Terence McKenna’s Timewave Zero theory proposed that time behaves less like a straight road and more like a fractal spiral: patterns repeat, but each return comes with greater intensity. History, in his view, doesn’t progress politely – it accelerates toward rupture. His psychedelic cosmology treated culture as a kind of operating system, one that can glitch, loop, or crash.
Groševs’ paintings wave back to those early twentieth-century attempts to invent spiritual grammars through distortion, chromatic excess, and rhythmic patterning. If abstraction once promised transcendence through formal coherence, Groševs stages coherence tipping into apophenia: the compulsion to perceive structure where there might be none. Metaphysical longing here encounters a feedback condition in which pattern risks sliding into paranoia or hallucination – yet still insists on the possibility of vision.
Figures emerge mask-like, their smiles hovering between playful and sinister. Color operates affectively rather than descriptively; surfaces pulse in saturated reds and pinks that collapse depth into the atmosphere. The works oscillate between sincere and unsettling. A smile should signal warmth, but when it doesn’t correspond to context, or appears detached from emotion, it becomes eerie.
Many of the drawings Groševs first created sitting in the bars, cafes, together with friends amid conversation, allowing the hand to move ahead of the mind.

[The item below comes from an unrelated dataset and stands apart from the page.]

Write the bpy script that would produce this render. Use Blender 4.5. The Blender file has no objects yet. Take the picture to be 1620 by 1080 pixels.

The procedure nods to automatism but also operates as a tactical refusal of overcoding. Form precedes language; the image arrives before interpretation can stabilize it. This reminds how, as a teenager, sound artist and theorist Brandon LaBelle wrote to William S. Burroughs and received a postcard in reply bearing a single sentence – “Words are your enemy.”

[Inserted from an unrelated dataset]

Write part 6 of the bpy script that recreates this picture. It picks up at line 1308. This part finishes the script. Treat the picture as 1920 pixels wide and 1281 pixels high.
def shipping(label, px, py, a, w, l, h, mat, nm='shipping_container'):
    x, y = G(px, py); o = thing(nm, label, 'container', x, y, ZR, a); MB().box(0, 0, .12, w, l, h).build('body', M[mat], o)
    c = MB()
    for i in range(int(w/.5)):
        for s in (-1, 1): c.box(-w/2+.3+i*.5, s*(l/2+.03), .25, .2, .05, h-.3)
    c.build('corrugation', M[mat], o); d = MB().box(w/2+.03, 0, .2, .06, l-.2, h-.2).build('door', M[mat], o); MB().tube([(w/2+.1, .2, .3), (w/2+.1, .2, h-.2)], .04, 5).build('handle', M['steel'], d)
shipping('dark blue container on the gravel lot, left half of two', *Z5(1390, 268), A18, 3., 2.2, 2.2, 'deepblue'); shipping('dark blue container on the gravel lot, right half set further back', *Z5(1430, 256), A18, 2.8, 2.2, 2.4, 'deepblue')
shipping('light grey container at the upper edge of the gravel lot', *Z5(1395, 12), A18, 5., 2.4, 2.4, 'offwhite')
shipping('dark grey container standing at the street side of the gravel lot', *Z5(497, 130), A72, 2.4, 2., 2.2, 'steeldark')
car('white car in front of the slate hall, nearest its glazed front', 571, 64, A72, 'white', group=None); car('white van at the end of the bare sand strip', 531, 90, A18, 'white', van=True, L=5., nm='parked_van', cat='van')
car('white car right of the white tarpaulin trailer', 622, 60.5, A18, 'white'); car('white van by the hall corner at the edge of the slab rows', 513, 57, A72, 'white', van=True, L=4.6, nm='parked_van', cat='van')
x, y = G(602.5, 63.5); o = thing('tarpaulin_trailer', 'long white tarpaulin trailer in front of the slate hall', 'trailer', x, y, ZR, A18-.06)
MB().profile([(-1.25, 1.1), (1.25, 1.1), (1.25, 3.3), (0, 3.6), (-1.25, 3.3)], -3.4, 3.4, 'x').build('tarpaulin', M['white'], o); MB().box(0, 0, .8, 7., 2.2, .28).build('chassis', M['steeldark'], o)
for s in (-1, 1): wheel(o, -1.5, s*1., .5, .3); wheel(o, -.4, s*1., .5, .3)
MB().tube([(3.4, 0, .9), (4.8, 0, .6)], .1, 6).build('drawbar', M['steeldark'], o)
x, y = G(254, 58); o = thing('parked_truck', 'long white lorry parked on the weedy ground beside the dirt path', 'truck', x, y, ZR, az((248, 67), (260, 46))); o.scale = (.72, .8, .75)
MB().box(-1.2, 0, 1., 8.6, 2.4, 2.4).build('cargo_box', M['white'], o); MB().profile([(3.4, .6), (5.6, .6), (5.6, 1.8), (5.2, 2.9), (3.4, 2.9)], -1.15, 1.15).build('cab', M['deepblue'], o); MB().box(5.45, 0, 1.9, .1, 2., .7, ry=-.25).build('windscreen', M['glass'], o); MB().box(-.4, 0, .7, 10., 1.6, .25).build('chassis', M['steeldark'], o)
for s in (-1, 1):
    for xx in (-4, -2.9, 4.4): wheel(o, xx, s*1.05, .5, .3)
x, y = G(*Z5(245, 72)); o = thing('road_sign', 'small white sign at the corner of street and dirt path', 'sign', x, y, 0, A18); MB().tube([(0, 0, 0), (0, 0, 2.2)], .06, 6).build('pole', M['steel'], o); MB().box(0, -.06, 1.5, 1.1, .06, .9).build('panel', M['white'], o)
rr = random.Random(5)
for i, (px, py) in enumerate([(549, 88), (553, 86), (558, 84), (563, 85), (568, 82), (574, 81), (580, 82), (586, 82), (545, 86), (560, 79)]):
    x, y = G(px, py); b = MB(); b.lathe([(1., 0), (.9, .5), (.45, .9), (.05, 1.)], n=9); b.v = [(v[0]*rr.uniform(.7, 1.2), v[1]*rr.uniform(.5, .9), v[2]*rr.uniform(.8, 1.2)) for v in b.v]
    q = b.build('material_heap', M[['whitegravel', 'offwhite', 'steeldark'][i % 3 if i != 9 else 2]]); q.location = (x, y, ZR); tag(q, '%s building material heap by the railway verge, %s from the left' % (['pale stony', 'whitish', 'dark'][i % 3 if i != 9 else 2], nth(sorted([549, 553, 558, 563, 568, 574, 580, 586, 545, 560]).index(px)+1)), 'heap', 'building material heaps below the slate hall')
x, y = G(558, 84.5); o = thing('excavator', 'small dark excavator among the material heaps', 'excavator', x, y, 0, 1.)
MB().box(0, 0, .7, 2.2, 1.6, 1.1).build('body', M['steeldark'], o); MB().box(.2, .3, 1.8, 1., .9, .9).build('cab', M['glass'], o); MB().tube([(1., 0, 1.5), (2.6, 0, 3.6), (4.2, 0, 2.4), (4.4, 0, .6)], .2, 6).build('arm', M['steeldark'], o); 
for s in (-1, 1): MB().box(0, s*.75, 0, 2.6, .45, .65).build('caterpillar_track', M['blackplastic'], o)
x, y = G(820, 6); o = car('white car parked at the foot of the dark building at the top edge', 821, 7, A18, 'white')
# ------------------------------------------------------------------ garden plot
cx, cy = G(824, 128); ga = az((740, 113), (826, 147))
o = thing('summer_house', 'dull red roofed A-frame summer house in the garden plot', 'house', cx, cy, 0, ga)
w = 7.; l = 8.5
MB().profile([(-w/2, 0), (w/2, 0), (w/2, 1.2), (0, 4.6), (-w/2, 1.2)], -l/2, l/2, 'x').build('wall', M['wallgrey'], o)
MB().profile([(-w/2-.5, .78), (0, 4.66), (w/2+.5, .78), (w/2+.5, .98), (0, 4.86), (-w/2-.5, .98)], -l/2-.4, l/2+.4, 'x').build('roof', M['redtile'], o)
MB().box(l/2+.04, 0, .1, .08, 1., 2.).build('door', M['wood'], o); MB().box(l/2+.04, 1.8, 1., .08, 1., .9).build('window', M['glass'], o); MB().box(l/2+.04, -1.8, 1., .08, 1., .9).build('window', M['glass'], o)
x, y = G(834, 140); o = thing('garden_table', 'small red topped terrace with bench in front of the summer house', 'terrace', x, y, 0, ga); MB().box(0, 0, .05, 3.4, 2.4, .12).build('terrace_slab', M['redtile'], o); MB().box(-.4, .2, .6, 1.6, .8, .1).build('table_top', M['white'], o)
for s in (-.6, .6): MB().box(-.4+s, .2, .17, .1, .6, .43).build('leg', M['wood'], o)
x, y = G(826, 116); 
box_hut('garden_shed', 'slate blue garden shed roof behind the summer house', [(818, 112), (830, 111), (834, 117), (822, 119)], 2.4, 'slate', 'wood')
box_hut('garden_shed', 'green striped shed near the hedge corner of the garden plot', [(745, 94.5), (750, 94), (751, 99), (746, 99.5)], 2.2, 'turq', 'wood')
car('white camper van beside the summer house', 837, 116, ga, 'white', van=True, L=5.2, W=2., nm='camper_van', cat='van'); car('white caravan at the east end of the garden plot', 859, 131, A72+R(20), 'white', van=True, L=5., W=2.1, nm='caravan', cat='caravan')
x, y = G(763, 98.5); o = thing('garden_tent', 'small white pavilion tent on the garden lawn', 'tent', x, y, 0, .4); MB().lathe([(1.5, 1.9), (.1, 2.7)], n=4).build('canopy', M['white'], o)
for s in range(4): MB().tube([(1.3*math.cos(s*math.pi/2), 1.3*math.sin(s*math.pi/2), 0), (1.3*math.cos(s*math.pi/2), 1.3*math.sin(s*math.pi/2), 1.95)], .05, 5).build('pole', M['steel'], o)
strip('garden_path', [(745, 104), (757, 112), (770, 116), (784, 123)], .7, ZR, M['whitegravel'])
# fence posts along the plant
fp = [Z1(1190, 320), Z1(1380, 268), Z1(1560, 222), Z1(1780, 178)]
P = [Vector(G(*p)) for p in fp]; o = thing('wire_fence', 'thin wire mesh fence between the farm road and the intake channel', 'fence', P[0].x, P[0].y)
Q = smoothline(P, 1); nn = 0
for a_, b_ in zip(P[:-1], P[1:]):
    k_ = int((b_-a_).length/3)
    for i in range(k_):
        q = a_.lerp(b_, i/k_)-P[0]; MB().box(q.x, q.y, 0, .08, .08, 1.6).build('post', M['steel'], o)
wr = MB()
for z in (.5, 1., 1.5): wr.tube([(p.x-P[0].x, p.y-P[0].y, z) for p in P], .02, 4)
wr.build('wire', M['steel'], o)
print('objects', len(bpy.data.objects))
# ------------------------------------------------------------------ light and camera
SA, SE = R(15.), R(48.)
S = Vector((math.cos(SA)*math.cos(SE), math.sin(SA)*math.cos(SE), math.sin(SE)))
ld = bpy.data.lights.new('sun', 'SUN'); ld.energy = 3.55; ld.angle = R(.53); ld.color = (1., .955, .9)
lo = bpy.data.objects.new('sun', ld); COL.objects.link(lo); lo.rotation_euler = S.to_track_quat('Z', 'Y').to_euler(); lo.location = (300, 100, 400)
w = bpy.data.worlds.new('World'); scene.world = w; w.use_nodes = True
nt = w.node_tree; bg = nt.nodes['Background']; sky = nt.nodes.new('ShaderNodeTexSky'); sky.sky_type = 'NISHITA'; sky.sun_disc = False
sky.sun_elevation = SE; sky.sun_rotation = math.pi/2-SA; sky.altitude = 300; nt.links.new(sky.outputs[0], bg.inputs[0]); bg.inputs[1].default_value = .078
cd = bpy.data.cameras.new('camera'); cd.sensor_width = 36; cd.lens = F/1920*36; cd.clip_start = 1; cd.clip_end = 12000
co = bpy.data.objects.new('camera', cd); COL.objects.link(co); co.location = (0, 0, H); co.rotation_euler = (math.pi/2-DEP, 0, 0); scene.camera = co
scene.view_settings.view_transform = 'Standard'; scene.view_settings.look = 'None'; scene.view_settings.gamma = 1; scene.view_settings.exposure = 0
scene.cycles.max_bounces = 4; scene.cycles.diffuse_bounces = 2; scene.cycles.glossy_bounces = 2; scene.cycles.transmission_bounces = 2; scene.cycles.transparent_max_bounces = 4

The sound installation No Input Just Output encompassing the space is an acoustic feedback loop that occurs when a system begins to hear itself and amplifies that signal until distortion replaces clarity. In Feedback, Groševs stages a cultural equivalent.
Kaspars Groševs (1983) is an artist, musician and curator based in Riga. In 2014 he co-founded 427 gallery – an open and experimental art space interested in connecting communities, daring ideas, confabulations, and adventurous art practices. Working with experimental electronic music since the late 1990s, Grošev’s exhibitions often feature sound as an extension to visual methods, in which the practice of painting also plays an important role.
He has exhibited at Cēsis Contemporary Art Centre, the National Art Museum in Riga, Editorial in Vilnius, darkZone in New Jersey, No Moon and Art in General in New York, Futura in Prague, BOZAR in Brussels, Shanaynay in Paris, SIC in Helsinki, Kim? Contemporary Art Centre in Riga.
Groševs has curated a variety of exhibitions at the City Surfer Office in Prague (2022), Skulptur Institut in Vienna (2022), Kim? Contemporary Art Centre in Riga (2020, 2019, 2015), P////AKT in Amsterdam (2020), Polansky Gallery in Brno (2019), and several off-spaces in Riga. He has been working at Radio NABA since 2003 and has co-run the cassette label No Sex Just Talk since 2017. Two-time finalist of the Purvītis Award (2021, 2023).